> Work required: Present the data once more in exactly its original form.

> Stored data:
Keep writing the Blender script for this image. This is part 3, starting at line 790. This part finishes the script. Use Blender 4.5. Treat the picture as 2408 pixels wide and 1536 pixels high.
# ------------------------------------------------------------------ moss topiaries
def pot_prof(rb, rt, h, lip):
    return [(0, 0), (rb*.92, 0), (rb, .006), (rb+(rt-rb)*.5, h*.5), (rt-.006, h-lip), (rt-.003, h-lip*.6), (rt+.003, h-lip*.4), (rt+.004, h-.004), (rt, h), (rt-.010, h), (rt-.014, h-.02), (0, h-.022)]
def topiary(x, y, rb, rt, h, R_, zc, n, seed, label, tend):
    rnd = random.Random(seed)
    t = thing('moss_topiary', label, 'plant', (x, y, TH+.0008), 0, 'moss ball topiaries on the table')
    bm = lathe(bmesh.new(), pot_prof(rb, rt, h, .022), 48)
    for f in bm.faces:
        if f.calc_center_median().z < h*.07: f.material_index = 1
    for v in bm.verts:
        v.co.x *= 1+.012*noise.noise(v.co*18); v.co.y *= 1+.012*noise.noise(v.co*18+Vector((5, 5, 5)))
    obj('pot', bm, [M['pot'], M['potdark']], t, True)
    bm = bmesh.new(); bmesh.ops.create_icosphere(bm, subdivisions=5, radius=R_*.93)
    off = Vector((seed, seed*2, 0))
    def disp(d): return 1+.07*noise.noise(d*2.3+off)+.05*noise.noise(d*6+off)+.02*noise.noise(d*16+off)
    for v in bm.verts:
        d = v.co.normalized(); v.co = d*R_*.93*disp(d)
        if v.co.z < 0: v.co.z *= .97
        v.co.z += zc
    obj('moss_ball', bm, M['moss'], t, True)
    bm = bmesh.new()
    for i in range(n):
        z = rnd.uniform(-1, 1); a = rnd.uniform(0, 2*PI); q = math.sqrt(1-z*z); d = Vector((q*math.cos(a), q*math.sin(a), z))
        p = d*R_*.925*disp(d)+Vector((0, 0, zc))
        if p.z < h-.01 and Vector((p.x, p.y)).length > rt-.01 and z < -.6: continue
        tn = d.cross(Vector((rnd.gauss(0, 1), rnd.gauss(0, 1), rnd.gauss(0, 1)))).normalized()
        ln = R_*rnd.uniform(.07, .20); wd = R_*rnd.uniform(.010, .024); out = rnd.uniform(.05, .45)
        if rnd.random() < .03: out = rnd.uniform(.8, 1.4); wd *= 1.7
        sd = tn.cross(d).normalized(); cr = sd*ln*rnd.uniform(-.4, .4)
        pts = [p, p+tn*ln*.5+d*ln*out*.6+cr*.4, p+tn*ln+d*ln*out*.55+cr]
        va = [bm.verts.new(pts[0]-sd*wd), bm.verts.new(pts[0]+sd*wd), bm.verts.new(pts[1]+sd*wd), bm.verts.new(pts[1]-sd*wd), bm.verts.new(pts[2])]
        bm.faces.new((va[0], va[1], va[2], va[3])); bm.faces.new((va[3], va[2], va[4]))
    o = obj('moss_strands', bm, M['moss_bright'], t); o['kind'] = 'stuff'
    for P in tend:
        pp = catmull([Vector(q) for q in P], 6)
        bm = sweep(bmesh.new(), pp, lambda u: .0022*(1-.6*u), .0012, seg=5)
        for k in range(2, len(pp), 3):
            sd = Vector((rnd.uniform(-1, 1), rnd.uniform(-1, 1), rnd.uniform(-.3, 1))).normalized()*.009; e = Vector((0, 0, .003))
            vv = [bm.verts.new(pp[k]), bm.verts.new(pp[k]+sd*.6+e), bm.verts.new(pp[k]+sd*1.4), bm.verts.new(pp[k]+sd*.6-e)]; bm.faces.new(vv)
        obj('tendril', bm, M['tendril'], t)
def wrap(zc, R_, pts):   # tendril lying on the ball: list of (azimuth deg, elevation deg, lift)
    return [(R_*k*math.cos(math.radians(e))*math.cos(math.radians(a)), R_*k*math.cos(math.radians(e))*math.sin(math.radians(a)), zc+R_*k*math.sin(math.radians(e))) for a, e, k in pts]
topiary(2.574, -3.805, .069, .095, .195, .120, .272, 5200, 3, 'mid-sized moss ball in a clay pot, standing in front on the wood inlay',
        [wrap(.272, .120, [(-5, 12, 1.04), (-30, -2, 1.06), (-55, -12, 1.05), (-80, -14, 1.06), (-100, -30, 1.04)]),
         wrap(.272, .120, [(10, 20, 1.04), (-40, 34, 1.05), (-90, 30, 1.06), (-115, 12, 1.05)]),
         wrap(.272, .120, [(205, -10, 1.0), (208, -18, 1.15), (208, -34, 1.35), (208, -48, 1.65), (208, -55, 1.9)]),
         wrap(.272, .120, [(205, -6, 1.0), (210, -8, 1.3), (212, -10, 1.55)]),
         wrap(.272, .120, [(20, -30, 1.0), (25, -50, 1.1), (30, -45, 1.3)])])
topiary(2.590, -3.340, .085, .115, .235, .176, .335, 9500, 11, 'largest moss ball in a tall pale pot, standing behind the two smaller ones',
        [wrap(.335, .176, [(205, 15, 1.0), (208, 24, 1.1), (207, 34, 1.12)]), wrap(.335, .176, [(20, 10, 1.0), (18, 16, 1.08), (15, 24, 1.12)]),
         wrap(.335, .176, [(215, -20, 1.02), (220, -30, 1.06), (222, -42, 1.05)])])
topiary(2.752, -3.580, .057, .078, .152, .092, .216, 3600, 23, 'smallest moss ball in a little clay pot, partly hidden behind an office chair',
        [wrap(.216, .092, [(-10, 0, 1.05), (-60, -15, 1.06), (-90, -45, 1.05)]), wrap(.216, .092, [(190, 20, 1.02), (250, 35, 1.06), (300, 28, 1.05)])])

> Output of the task:
Keep writing the Blender script for this image. This is part 3, starting at line 790. This part finishes the script. Use Blender 4.5. Treat the picture as 2408 pixels wide and 1536 pixels high.
# ------------------------------------------------------------------ moss topiaries
def pot_prof(rb, rt, h, lip):
    return [(0, 0), (rb*.92, 0), (rb, .006), (rb+(rt-rb)*.5, h*.5), (rt-.006, h-lip), (rt-.003, h-lip*.6), (rt+.003, h-lip*.4), (rt+.004, h-.004), (rt, h), (rt-.010, h), (rt-.014, h-.02), (0, h-.022)]
def topiary(x, y, rb, rt, h, R_, zc, n, seed, label, tend):
    rnd = random.Random(seed)
    t = thing('moss_topiary', label, 'plant', (x, y, TH+.0008), 0, 'moss ball topiaries on the table')
    bm = lathe(bmesh.new(), pot_prof(rb, rt, h, .022), 48)
    for f in bm.faces:
        if f.calc_center_median().z < h*.07: f.material_index = 1
    for v in bm.verts:
        v.co.x *= 1+.012*noise.noise(v.co*18); v.co.y *= 1+.012*noise.noise(v.co*18+Vector((5, 5, 5)))
    obj('pot', bm, [M['pot'], M['potdark']], t, True)
    bm = bmesh.new(); bmesh.ops.create_icosphere(bm, subdivisions=5, radius=R_*.93)
    off = Vector((seed, seed*2, 0))
    def disp(d): return 1+.07*noise.noise(d*2.3+off)+.05*noise.noise(d*6+off)+.02*noise.noise(d*16+off)
    for v in bm.verts:
        d = v.co.normalized(); v.co = d*R_*.93*disp(d)
        if v.co.z < 0: v.co.z *= .97
        v.co.z += zc
    obj('moss_ball', bm, M['moss'], t, True)
    bm = bmesh.new()
    for i in range(n):
        z = rnd.uniform(-1, 1); a = rnd.uniform(0, 2*PI); q = math.sqrt(1-z*z); d = Vector((q*math.cos(a), q*math.sin(a), z))
        p = d*R_*.925*disp(d)+Vector((0, 0, zc))
        if p.z < h-.01 and Vector((p.x, p.y)).length > rt-.01 and z < -.6: continue
        tn = d.cross(Vector((rnd.gauss(0, 1), rnd.gauss(0, 1), rnd.gauss(0, 1)))).normalized()
        ln = R_*rnd.uniform(.07, .20); wd = R_*rnd.uniform(.010, .024); out = rnd.uniform(.05, .45)
        if rnd.random() < .03: out = rnd.uniform(.8, 1.4); wd *= 1.7
        sd = tn.cross(d).normalized(); cr = sd*ln*rnd.uniform(-.4, .4)
        pts = [p, p+tn*ln*.5+d*ln*out*.6+cr*.4, p+tn*ln+d*ln*out*.55+cr]
        va = [bm.verts.new(pts[0]-sd*wd), bm.verts.new(pts[0]+sd*wd), bm.verts.new(pts[1]+sd*wd), bm.verts.new(pts[1]-sd*wd), bm.verts.new(pts[2])]
        bm.faces.new((va[0], va[1], va[2], va[3])); bm.faces.new((va[3], va[2], va[4]))
    o = obj('moss_strands', bm, M['moss_bright'], t); o['kind'] = 'stuff'
    for P in tend:
        pp = catmull([Vector(q) for q in P], 6)
        bm = sweep(bmesh.new(), pp, lambda u: .0022*(1-.6*u), .0012, seg=5)
        for k in range(2, len(pp), 3):
            sd = Vector((rnd.uniform(-1, 1), rnd.uniform(-1, 1), rnd.uniform(-.3, 1))).normalized()*.009; e = Vector((0, 0, .003))
            vv = [bm.verts.new(pp[k]), bm.verts.new(pp[k]+sd*.6+e), bm.verts.new(pp[k]+sd*1.4), bm.verts.new(pp[k]+sd*.6-e)]; bm.faces.new(vv)
        obj('tendril', bm, M['tendril'], t)
def wrap(zc, R_, pts):   # tendril lying on the ball: list of (azimuth deg, elevation deg, lift)
    return [(R_*k*math.cos(math.radians(e))*math.cos(math.radians(a)), R_*k*math.cos(math.radians(e))*math.sin(math.radians(a)), zc+R_*k*math.sin(math.radians(e))) for a, e, k in pts]
topiary(2.574, -3.805, .069, .095, .195, .120, .272, 5200, 3, 'mid-sized moss ball in a clay pot, standing in front on the wood inlay',
        [wrap(.272, .120, [(-5, 12, 1.04), (-30, -2, 1.06), (-55, -12, 1.05), (-80, -14, 1.06), (-100, -30, 1.04)]),
         wrap(.272, .120, [(10, 20, 1.04), (-40, 34, 1.05), (-90, 30, 1.06), (-115, 12, 1.05)]),
         wrap(.272, .120, [(205, -10, 1.0), (208, -18, 1.15), (208, -34, 1.35), (208, -48, 1.65), (208, -55, 1.9)]),
         wrap(.272, .120, [(205, -6, 1.0), (210, -8, 1.3), (212, -10, 1.55)]),
         wrap(.272, .120, [(20, -30, 1.0), (25, -50, 1.1), (30, -45, 1.3)])])
topiary(2.590, -3.340, .085, .115, .235, .176, .335, 9500, 11, 'largest moss ball in a tall pale pot, standing behind the two smaller ones',
        [wrap(.335, .176, [(205, 15, 1.0), (208, 24, 1.1), (207, 34, 1.12)]), wrap(.335, .176, [(20, 10, 1.0), (18, 16, 1.08), (15, 24, 1.12)]),
         wrap(.335, .176, [(215, -20, 1.02), (220, -30, 1.06), (222, -42, 1.05)])])
topiary(2.752, -3.580, .057, .078, .152, .092, .216, 3600, 23, 'smallest moss ball in a little clay pot, partly hidden behind an office chair',
        [wrap(.216, .092, [(-10, 0, 1.05), (-60, -15, 1.06), (-90, -45, 1.05)]), wrap(.216, .092, [(190, 20, 1.02), (250, 35, 1.06), (300, 28, 1.05)])])